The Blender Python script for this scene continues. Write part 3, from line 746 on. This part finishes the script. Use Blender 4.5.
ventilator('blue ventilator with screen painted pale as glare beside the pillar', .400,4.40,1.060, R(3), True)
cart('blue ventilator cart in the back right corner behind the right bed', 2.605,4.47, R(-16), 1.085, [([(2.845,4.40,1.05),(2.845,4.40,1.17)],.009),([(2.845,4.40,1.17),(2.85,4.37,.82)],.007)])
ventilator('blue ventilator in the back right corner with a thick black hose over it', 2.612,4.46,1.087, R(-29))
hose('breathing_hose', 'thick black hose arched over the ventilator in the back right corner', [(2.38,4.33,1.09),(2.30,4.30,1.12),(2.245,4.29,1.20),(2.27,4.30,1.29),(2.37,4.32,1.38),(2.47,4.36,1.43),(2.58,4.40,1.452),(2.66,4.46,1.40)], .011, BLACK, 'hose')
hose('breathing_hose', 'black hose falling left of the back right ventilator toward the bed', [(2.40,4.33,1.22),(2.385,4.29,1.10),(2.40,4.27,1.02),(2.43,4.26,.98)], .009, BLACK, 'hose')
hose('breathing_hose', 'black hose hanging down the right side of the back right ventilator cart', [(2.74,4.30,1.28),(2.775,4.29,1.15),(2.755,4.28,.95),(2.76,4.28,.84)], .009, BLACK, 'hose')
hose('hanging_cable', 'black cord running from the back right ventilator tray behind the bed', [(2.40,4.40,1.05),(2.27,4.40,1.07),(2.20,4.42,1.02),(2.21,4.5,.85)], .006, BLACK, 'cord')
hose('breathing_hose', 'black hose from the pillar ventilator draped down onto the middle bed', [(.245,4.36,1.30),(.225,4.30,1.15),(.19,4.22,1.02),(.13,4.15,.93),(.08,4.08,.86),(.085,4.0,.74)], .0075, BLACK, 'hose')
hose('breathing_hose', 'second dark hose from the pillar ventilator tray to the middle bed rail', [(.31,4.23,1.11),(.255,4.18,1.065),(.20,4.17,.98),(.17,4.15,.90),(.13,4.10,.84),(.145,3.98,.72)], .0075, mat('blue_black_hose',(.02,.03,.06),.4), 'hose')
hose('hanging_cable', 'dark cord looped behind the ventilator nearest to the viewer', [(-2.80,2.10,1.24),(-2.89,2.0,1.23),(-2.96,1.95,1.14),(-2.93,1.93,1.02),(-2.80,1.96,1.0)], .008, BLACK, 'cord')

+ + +

(Exercise goal) Copy every line exactly. Leave nothing out.

(Solved exercise)
The Blender Python script for this scene continues. Write part 3, from line 746 on. This part finishes the script. Use Blender 4.5.
ventilator('blue ventilator with screen painted pale as glare beside the pillar', .400,4.40,1.060, R(3), True)
cart('blue ventilator cart in the back right corner behind the right bed', 2.605,4.47, R(-16), 1.085, [([(2.845,4.40,1.05),(2.845,4.40,1.17)],.009),([(2.845,4.40,1.17),(2.85,4.37,.82)],.007)])
ventilator('blue ventilator in the back right corner with a thick black hose over it', 2.612,4.46,1.087, R(-29))
hose('breathing_hose', 'thick black hose arched over the ventilator in the back right corner', [(2.38,4.33,1.09),(2.30,4.30,1.12),(2.245,4.29,1.20),(2.27,4.30,1.29),(2.37,4.32,1.38),(2.47,4.36,1.43),(2.58,4.40,1.452),(2.66,4.46,1.40)], .011, BLACK, 'hose')
hose('breathing_hose', 'black hose falling left of the back right ventilator toward the bed', [(2.40,4.33,1.22),(2.385,4.29,1.10),(2.40,4.27,1.02),(2.43,4.26,.98)], .009, BLACK, 'hose')
hose('breathing_hose', 'black hose hanging down the right side of the back right ventilator cart', [(2.74,4.30,1.28),(2.775,4.29,1.15),(2.755,4.28,.95),(2.76,4.28,.84)], .009, BLACK, 'hose')
hose('hanging_cable', 'black cord running from the back right ventilator tray behind the bed', [(2.40,4.40,1.05),(2.27,4.40,1.07),(2.20,4.42,1.02),(2.21,4.5,.85)], .006, BLACK, 'cord')
hose('breathing_hose', 'black hose from the pillar ventilator draped down onto the middle bed', [(.245,4.36,1.30),(.225,4.30,1.15),(.19,4.22,1.02),(.13,4.15,.93),(.08,4.08,.86),(.085,4.0,.74)], .0075, BLACK, 'hose')
hose('breathing_hose', 'second dark hose from the pillar ventilator tray to the middle bed rail', [(.31,4.23,1.11),(.255,4.18,1.065),(.20,4.17,.98),(.17,4.15,.90),(.13,4.10,.84),(.145,3.98,.72)], .0075, mat('blue_black_hose',(.02,.03,.06),.4), 'hose')
hose('hanging_cable', 'dark cord looped behind the ventilator nearest to the viewer', [(-2.80,2.10,1.24),(-2.89,2.0,1.23),(-2.96,1.95,1.14),(-2.93,1.93,1.02),(-2.80,1.96,1.0)], .008, BLACK, 'cord')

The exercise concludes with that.